THE REQUEST: Print the records below word for word, but leave out the pictures.

(Scripts that build scenes)
============

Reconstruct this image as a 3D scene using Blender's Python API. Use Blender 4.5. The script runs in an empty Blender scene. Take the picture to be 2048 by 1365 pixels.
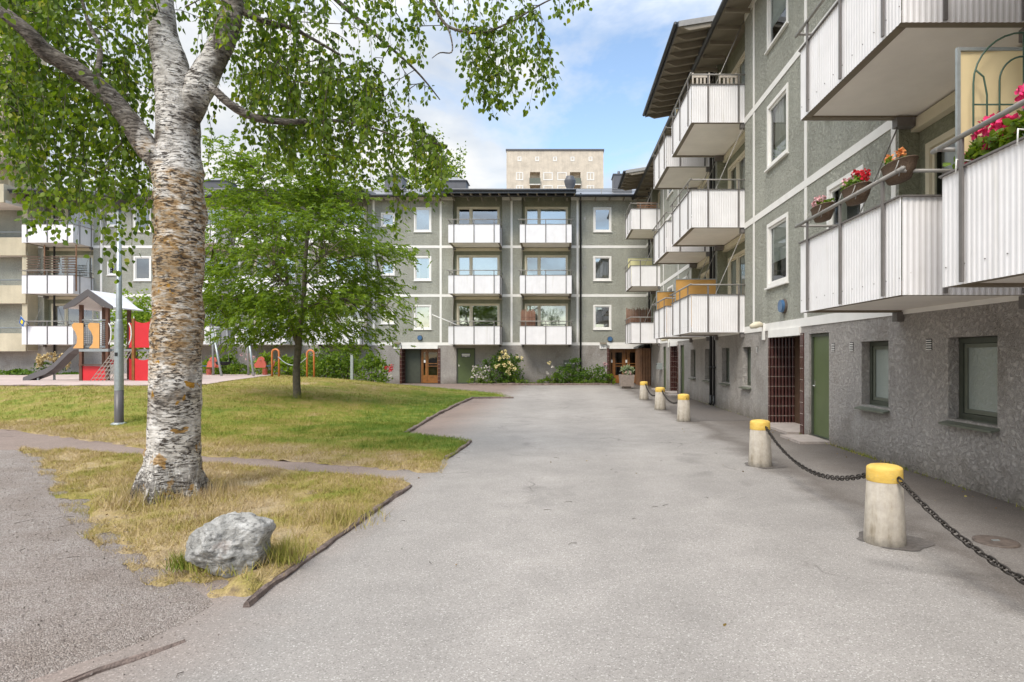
import bpy, math, random
import numpy as np
from mathutils import Vector, noise
R = math.radians
rng = np.random.default_rng(7)
random.seed(7)
scene = bpy.context.scene
COL = scene.collection

# ------------------------------------------------------------------ camera numbers (photo is 2048 x 1365)
F, CX, CY, HC = 1200.0, 1120.0, 712.0, 1.6
def at(px, py, Y):                     # photo pixel at a known depth -> world point
    return ((px - CX) * Y / F, Y, HC + (CY - py) * Y / F)
def smooth(a, b, x):
    t = np.clip((np.asarray(x, float) - a) / (b - a), 0, 1)
    return t * t * (3 - 2 * t)

# ------------------------------------------------------------------ materials
def nodes_of(name):
    m = bpy.data.materials.new(name); m.use_nodes = True
    nt = m.node_tree; b = nt.nodes['Principled BSDF']
    return m, nt, b
def N(nt, t, **kw):
    n = nt.nodes.new(t)
    for k, v in kw.items():
        if k in n.inputs.keys() if hasattr(n.inputs, 'keys') else False: n.inputs[k].default_value = v
        else: setattr(n, k, v)
    return n
def L(nt, a, b): nt.links.new(a, b)
def ramp(nt, fac, stops, interp='LINEAR'):
    r = nt.nodes.new('ShaderNodeValToRGB'); r.color_ramp.interpolation = interp
    e = r.color_ramp.elements
    while len(e) > 1: e.remove(e[-1])
    e[0].position = stops[0][0]; e[0].color = (*stops[0][1], 1)
    for p, c in stops[1:]:
        x = e.new(p); x.color = (*c, 1)
    L(nt, fac, r.inputs[0]); return r.outputs[0]
def g3(v): return (v, v, v)
def coords(nt, scale=(1, 1, 1), src='Object'):
    tc = nt.nodes.new('ShaderNodeTexCoord'); mp = nt.nodes.new('ShaderNodeMapping')
    mp.inputs['Scale'].default_value = scale
    L(nt, tc.outputs[src], mp.inputs[0]); return mp.outputs[0]
def noise_n(nt, vec, scale, detail=3, rough=.55, dist=0):
    n = nt.nodes.new('ShaderNodeTexNoise')
    n.inputs['Scale'].default_value = scale; n.inputs['Detail'].default_value = detail
    n.inputs['Roughness'].default_value = rough; n.inputs['Distortion'].default_value = dist
    L(nt, vec, n.inputs['Vector']); return n.outputs[0]
def vor_n(nt, vec, scale, feature='F1', out=0, rand=1):
    n = nt.nodes.new('ShaderNodeTexVoronoi'); n.feature = feature
    n.inputs['Scale'].default_value = scale; n.inputs['Randomness'].default_value = rand
    L(nt, vec, n.inputs['Vector']); return n.outputs[out]
def mix(nt, fac, a, b, mode='MIX'):
    m = nt.nodes.new('ShaderNodeMix'); m.data_type = 'RGBA'; m.blend_type = mode
    for s, v in ((m.inputs[0], fac), (m.inputs[6], a), (m.inputs[7], b)):
        if isinstance(v, (int, float)): s.default_value = v
        elif isinstance(v, tuple): s.default_value = (*v, 1)
        else: L(nt, v, s)
    return m.outputs[2]
def mth(nt, op, a, b=0.0, clamp=False):
    m = nt.nodes.new('ShaderNodeMath'); m.operation = op; m.use_clamp = clamp
    for s, v in ((m.inputs[0], a), (m.inputs[1], b)):
        if isinstance(v, (int, float)): s.default_value = v
        else: L(nt, v, s)
    return m.outputs[0]
def bump(nt, b, h, strength=.5, dist=.01):
    n = nt.nodes.new('ShaderNodeBump'); n.inputs['Strength'].default_value = strength
    n.inputs['Distance'].default_value = dist
    L(nt, h, n.inputs['Height']); L(nt, n.outputs[0], b.inputs['Normal'])
def pm(name, c, rough=.6, var=.12, vs=6.0, bs=None, bd=.003, bstr=.5, spec=.5, metal=0.0):
    """plain painted / metal / wood-like surface with slight mottling"""
    m, nt, b = nodes_of(name); v = coords(nt)
    n = noise_n(nt, v, vs, 5, .6)
    lo = tuple(x * (1 - var) for x in c); hi = tuple(min(1, x * (1 + var)) for x in c)
    L(nt, ramp(nt, n, [(.3, lo), (.7, hi)]), b.inputs['Base Color'])
    b.inputs['Roughness'].default_value = rough; b.inputs['Metallic'].default_value = metal
    b.inputs['Specular IOR Level'].default_value = spec
    if bs: bump(nt, b, noise_n(nt, v, bs, 4, .6), bstr, bd)
    return m
M = {}
def stucco(name, c, scale, dist, var=.2, foot=False):
    m, nt, b = nodes_of(name); v = coords(nt)
    n1 = noise_n(nt, v, scale * 1.35, 4, .7, .7); n2 = noise_n(nt, v, scale * 3.2, 3, .65, .3)
    big = noise_n(nt, v, .7, 4, .6)
    st = noise_n(nt, coords(nt, (2.2, 2.2, .25)), 1.0, 4, .6)       # faint vertical weather streaks
    h = mth(nt, 'ADD', ramp(nt, n1, [(.38, g3(0)), (.56, g3(.8)), (.7, g3(1))]), mth(nt, 'MULTIPLY', n2, .5))
    c0 = ramp(nt, n1, [(.34, tuple(x * (1 - var) for x in c)), (.6, tuple(x * (1 + var * .7) for x in c))])
    c1 = mix(nt, 1.0, c0, ramp(nt, big, [(.3, g3(.84)), (.7, g3(1.1))]), 'MULTIPLY')
    c2 = mix(nt, 1.0, c1, ramp(nt, st, [(.3, g3(.9)), (.6, g3(1.03))]), 'MULTIPLY')
    if foot:                                   # rain splash and damp stains along the foot of the wall
        sz = nt.nodes.new('ShaderNodeSeparateXYZ'); L(nt, v, sz.inputs[0])
        hz_ = mth(nt, 'ADD', sz.outputs[2], mth(nt, 'MULTIPLY', mth(nt, 'SUBTRACT', noise_n(nt, v, 2.6, 5, .65), .5), .7))
        c2 = mix(nt, 1.0, c2, ramp(nt, hz_, [(.0, (.60, .58, .54)), (.22, (.84, .83, .81)), (.5, g3(1))]), 'MULTIPLY')
        bl_ = noise_n(nt, v, .9, 3, .5, .4)
        c2 = mix(nt, 1.0, c2, ramp(nt, bl_, [(.36, (.86, .85, .83)), (.42, g3(1))]), 'MULTIPLY')
    L(nt, c2, b.inputs['Base Color']); b.inputs['Roughness'].default_value = .92
    b.inputs['Specular IOR Level'].default_value = .2
    bump(nt, b, h, .85, dist); return m
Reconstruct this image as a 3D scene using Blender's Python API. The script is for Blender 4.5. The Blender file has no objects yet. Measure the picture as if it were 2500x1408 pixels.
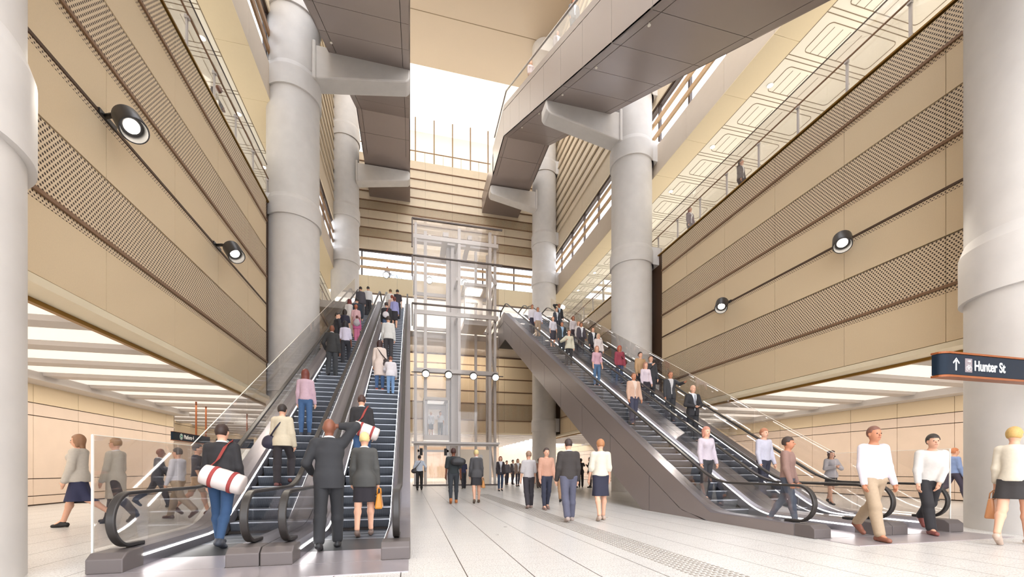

============

TASK ANSWER:
Reconstruct this image as a 3D scene using Blender's Python API. Use Blender 4.5. The script runs in an empty Blender scene. Take the picture to be 2048 by 1365 pixels.
import bpy, math, random
import numpy as np
from mathutils import Vector, noise
R = math.radians
rng = np.random.default_rng(7)
random.seed(7)
scene = bpy.context.scene
COL = scene.collection

# ------------------------------------------------------------------ camera numbers (photo is 2048 x 1365)
F, CX, CY, HC = 1200.0, 1120.0, 712.0, 1.6
def at(px, py, Y):                     # photo pixel at a known depth -> world point
    return ((px - CX) * Y / F, Y, HC + (CY - py) * Y / F)
def smooth(a, b, x):
    t = np.clip((np.asarray(x, float) - a) / (b - a), 0, 1)
    return t * t * (3 - 2 * t)

# ------------------------------------------------------------------ materials
def nodes_of(name):
    m = bpy.data.materials.new(name); m.use_nodes = True
    nt = m.node_tree; b = nt.nodes['Principled BSDF']
    return m, nt, b
def N(nt, t, **kw):
    n = nt.nodes.new(t)
    for k, v in kw.items():
        if k in n.inputs.keys() if hasattr(n.inputs, 'keys') else False: n.inputs[k].default_value = v
        else: setattr(n, k, v)
    return n
def L(nt, a, b): nt.links.new(a, b)
def ramp(nt, fac, stops, interp='LINEAR'):
    r = nt.nodes.new('ShaderNodeValToRGB'); r.color_ramp.interpolation = interp
    e = r.color_ramp.elements
    while len(e) > 1: e.remove(e[-1])
    e[0].position = stops[0][0]; e[0].color = (*stops[0][1], 1)
    for p, c in stops[1:]:
        x = e.new(p); x.color = (*c, 1)
    L(nt, fac, r.inputs[0]); return r.outputs[0]
def g3(v): return (v, v, v)
def coords(nt, scale=(1, 1, 1), src='Object'):
    tc = nt.nodes.new('ShaderNodeTexCoord'); mp = nt.nodes.new('ShaderNodeMapping')
    mp.inputs['Scale'].default_value = scale
    L(nt, tc.outputs[src], mp.inputs[0]); return mp.outputs[0]
def noise_n(nt, vec, scale, detail=3, rough=.55, dist=0):
    n = nt.nodes.new('ShaderNodeTexNoise')
    n.inputs['Scale'].default_value = scale; n.inputs['Detail'].default_value = detail
    n.inputs['Roughness'].default_value = rough; n.inputs['Distortion'].default_value = dist
    L(nt, vec, n.inputs['Vector']); return n.outputs[0]
def vor_n(nt, vec, scale, feature='F1', out=0, rand=1):
    n = nt.nodes.new('ShaderNodeTexVoronoi'); n.feature = feature
    n.inputs['Scale'].default_value = scale; n.inputs['Randomness'].default_value = rand
    L(nt, vec, n.inputs['Vector']); return n.outputs[out]
def mix(nt, fac, a, b, mode='MIX'):
    m = nt.nodes.new('ShaderNodeMix'); m.data_type = 'RGBA'; m.blend_type = mode
    for s, v in ((m.inputs[0], fac), (m.inputs[6], a), (m.inputs[7], b)):
        if isinstance(v, (int, float)): s.default_value = v
        elif isinstance(v, tuple): s.default_value = (*v, 1)
        else: L(nt, v, s)
    return m.outputs[2]
def mth(nt, op, a, b=0.0, clamp=False):
    m = nt.nodes.new('ShaderNodeMath'); m.operation = op; m.use_clamp = clamp
    for s, v in ((m.inputs[0], a), (m.inputs[1], b)):
        if isinstance(v, (int, float)): s.default_value = v
        else: L(nt, v, s)
    return m.outputs[0]
def bump(nt, b, h, strength=.5, dist=.01):
    n = nt.nodes.new('ShaderNodeBump'); n.inputs['Strength'].default_value = strength
    n.inputs['Distance'].default_value = dist
    L(nt, h, n.inputs['Height']); L(nt, n.outputs[0], b.inputs['Normal'])
def pm(name, c, rough=.6, var=.12, vs=6.0, bs=None, bd=.003, bstr=.5, spec=.5, metal=0.0):
    """plain painted / metal / wood-like surface with slight mottling"""
    m, nt, b = nodes_of(name); v = coords(nt)
    n = noise_n(nt, v, vs, 5, .6)
    lo = tuple(x * (1 - var) for x in c); hi = tuple(min(1, x * (1 + var)) for x in c)
    L(nt, ramp(nt, n, [(.3, lo), (.7, hi)]), b.inputs['Base Color'])
    b.inputs['Roughness'].default_value = rough; b.inputs['Metallic'].default_value = metal
    b.inputs['Specular IOR Level'].default_value = spec
    if bs: bump(nt, b, noise_n(nt, v, bs, 4, .6), bstr, bd)
    return m
M = {}
def stucco(name, c, scale, dist, var=.2, foot=False):
    m, nt, b = nodes_of(name); v = coords(nt)
    n1 = noise_n(nt, v, scale * 1.35, 4, .7, .7); n2 = noise_n(nt, v, scale * 3.2, 3, .65, .3)
    big = noise_n(nt, v, .7, 4, .6)
    st = noise_n(nt, coords(nt, (2.2, 2.2, .25)), 1.0, 4, .6)       # faint vertical weather streaks
    h = mth(nt, 'ADD', ramp(nt, n1, [(.38, g3(0)), (.56, g3(.8)), (.7, g3(1))]), mth(nt, 'MULTIPLY', n2, .5))
    c0 = ramp(nt, n1, [(.34, tuple(x * (1 - var) for x in c)), (.6, tuple(x * (1 + var * .7) for x in c))])
    c1 = mix(nt, 1.0, c0, ramp(nt, big, [(.3, g3(.84)), (.7, g3(1.1))]), 'MULTIPLY')
    c2 = mix(nt, 1.0, c1, ramp(nt, st, [(.3, g3(.9)), (.6, g3(1.03))]), 'MULTIPLY')
    if foot:                                   # rain splash and damp stains along the foot of the wall
        sz = nt.nodes.new('ShaderNodeSeparateXYZ'); L(nt, v, sz.inputs[0])
        hz_ = mth(nt, 'ADD', sz.outputs[2], mth(nt, 'MULTIPLY', mth(nt, 'SUBTRACT', noise_n(nt, v, 2.6, 5, .65), .5), .7))
        c2 = mix(nt, 1.0, c2, ramp(nt, hz_, [(.0, (.60, .58, .54)), (.22, (.84, .83, .81)), (.5, g3(1))]), 'MULTIPLY')
        bl_ = noise_n(nt, v, .9, 3, .5, .4)
        c2 = mix(nt, 1.0, c2, ramp(nt, bl_, [(.36, (.86, .85, .83)), (.42, g3(1))]), 'MULTIPLY')
    L(nt, c2, b.inputs['Base Color']); b.inputs['Roughness'].default_value = .92
    b.inputs['Specular IOR Level'].default_value = .2
    bump(nt, b, h, .85, dist); return m
Reconstruct this image as a 3D scene using Blender's Python API. The script is for Blender 4.5. The Blender file has no objects yet. Measure the picture as if it were 2500x1408 pixels.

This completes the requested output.